Tumbling
I was a cheerleader for both my freshman and sophomore years of high school. (Try not to judge me too harshly…) The eyeliner... the braces... I can't imagine why I wasn't the hottest girl in school...
I really enjoyed going to
all of the games and spending time with the girls… although the drama could get
a little high when you combined 10+ prepubescent, boy-crazy girls in one bus. I
loved my coach and all of the excused absences to go to wrestling tournaments
didn’t hurt, either.
But my favorite part of cheerleading was tumbling. I took a
tumbling class in a town about 15 minutes from my hometown one night a week. I
loved that it was difficult but that I was usually able to catch on quickly.
Plus, it was very easy to measure improvement from week to week (something that
I lack these days… how do you measure improvement when parenting littles?)
When I had mastered the back handspring it was only natural
that I would move on to the back tuck. I was able to get the gist of it fairly
quickly but there was a problem: I was incapable of performing a back tuck
without a spot. An older girl on the cheerleading squad needed to only place
her hand on the small of my back and I could back tuck with ease, over and over
again. If she stepped away, I would under-rotate and fall on my knees and
stumble forward. Every. Single. Time. My coach and friends were amazed that I
simply could NOT do the same physical mechanics if there weren’t a small hand on
my back.
I was reminded of my back tuck conundrum this past week as
my one-year-old son has been slowly working his way toward walking. As long as
he is holding on to one of my fingers with one of his hands, he trots around
with ease. The second I pull my finger away, he sinks slowly to his knees and
back to his preferred method of transportation: speed crawl.

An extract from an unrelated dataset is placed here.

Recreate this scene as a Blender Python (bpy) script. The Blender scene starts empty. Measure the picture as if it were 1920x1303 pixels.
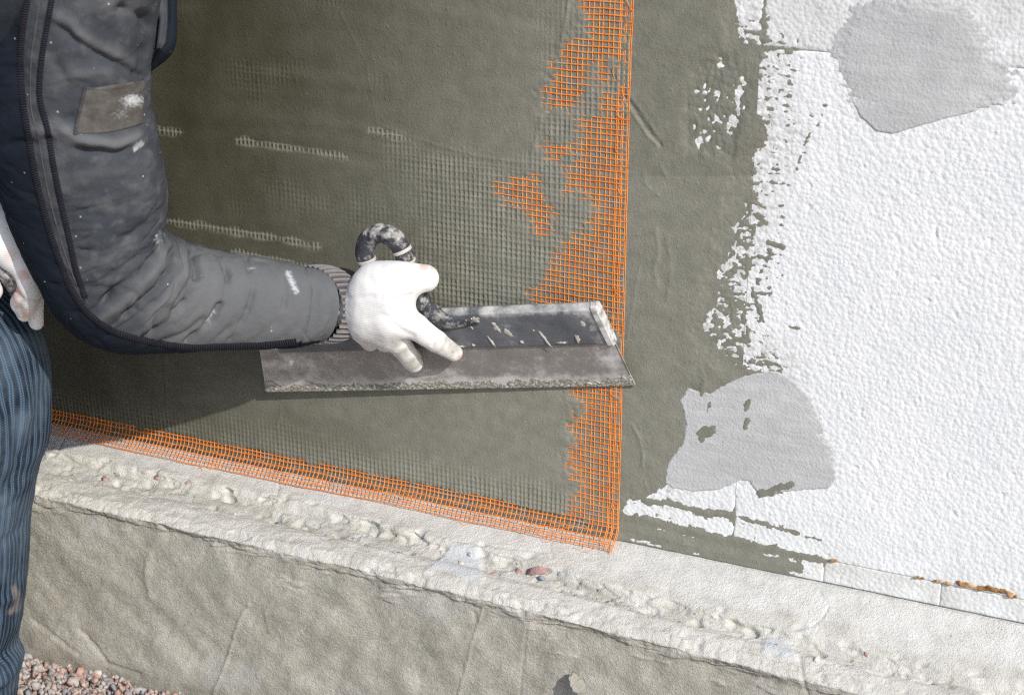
import bpy, math, numpy as np
from mathutils import Vector
from mathutils.bvhtree import BVHTree

# ------------------------------------------------------------------ camera, world, sun, exposure
sc = bpy.context.scene
col = sc.collection
F = 3100.0                                   # focal length in photo pixels (1920 wide)
PIT = math.atan(1220 / F)
GX = -0.409
DIST = 1.94
g = np.array([GX, math.sqrt(1 - GX * GX), 0.0])
FW = math.cos(PIT) * g - math.sin(PIT) * np.array([0, 0, 1.0])
RT = np.array([g[1], -g[0], 0.0])
UP = np.cross(RT, FW)
CAM = np.array([0, 0, 0.525]) - DIST * FW

cd = bpy.data.cameras.new('camera')
cam = bpy.data.objects.new('camera', cd)
col.objects.link(cam)
cam.location = CAM
cam.rotation_euler = Vector(FW).to_track_quat('-Z', 'Y').to_euler()
cd.sensor_width = 36.0
cd.lens = F * 36.0 / 1920.0
cd.clip_start = 0.05
cd.clip_end = 500
cd.dof.use_dof = True
cd.dof.focus_distance = 1.93
cd.dof.aperture_fstop = 7.1
sc.camera = cam

SUN = np.array([1.15, -0.82, 1.0])
SUN = SUN / np.linalg.norm(SUN)
w = bpy.data.worlds.new('World')
sc.world = w
w.use_nodes = True
nt = w.node_tree
sky = nt.nodes.new('ShaderNodeTexSky')
sky.sky_type = 'NISHITA'
sky.sun_disc = False
sky.sun_elevation = math.asin(SUN[2])
sky.sun_rotation = math.atan2(SUN[0], SUN[1])
bg = nt.nodes['Background']
bg.inputs['Strength'].default_value = 0.15
nt.links.new(sky.outputs[0], bg.inputs['Color'])
sd = bpy.data.lights.new('sun', 'SUN')
sd.energy = 3.9
sd.angle = math.radians(0.6)
sd.color = (1.0, 0.95, 0.88)
so = bpy.data.objects.new('sun', sd)
col.objects.link(so)
so.rotation_euler = Vector(-SUN).to_track_quat('-Z', 'Y').to_euler()
so.location = (3, -3, 4)
sc.view_settings.view_transform = 'Standard'
sc.view_settings.look = 'None'
sc.view_settings.gamma = 1.0
sc.cycles.use_denoising = False
sc.cycles.pixel_filter_type = 'BLACKMAN_HARRIS'
sc.cycles.filter_width = 1.25
sc.view_settings.exposure = 0.03

# ------------------------------------------------------------------ helpers
def pix(P):
    d = np.asarray(P, float) - CAM
    z = d @ FW
    return np.stack([960 + F * (d @ RT) / z, 651.5 - F * (d @ UP) / z], -1)

def at(u, v, Y):
    d = FW + RT * (u - 960) / F - UP * (v - 651.5) / F
    return CAM + d * (Y - CAM[1]) / d[1]

ZB = 0.301            # bottom of the insulation
rng = np.random.RandomState(7)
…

Why he puts so much trust in my finger is beyond me. He is
fully capable of walking… his muscles know the movements. His body is
physically capable. Yet, without the comfort of grasping my finger, his
confidence wanes and to his knees he goes. It was the same for me in high
school… without the light touch on the curve of my back, I was not able to
complete a back tuck. My muscles knew what to do. I was physically capable. But
mentally, I did not trust my abilities.
Psalm 20:7English Standard Version (ESV)
7 Some trust in chariots and some in horses,
but we trust in the name of the Lord our God.
but we trust in the name of the Lord our God.
I think part of growing up is forcing yourself to let go of
the finger, take the jump back without the spotter. There have been many times
in the recent years I’ve said, “I wish my parents could just do this for me.”
Whether it was calling around to get insurance quotes for our cars, figuring
out what to do after being in a car accident, trying to decide on schooling for
our kids in the future, or remembering to pay my bills on time. In that moment,
there is no finger to grasp, no spotter in case you under-rotate. You just have
to trust that God has equipped you, your muscles know what to do, and you are
capable. Of course you could just keep crawling or never do the back tuck and
coast on without taking risks, doing what you (or those around you) have always
done or told you to do. But then you’re neglecting to develop that trust muscle…
the muscle that is only developed by trusting in God’s provision time and time
again… taking that baby step out in faith, without a finger to hold on…
trusting His Spirit is in you… and, as scary as it sounds, sometimes it’s more
efficient to eventually learn to walk on your own… which leads to running and
skipping and jumping… and eventually, maybe even a back tuck.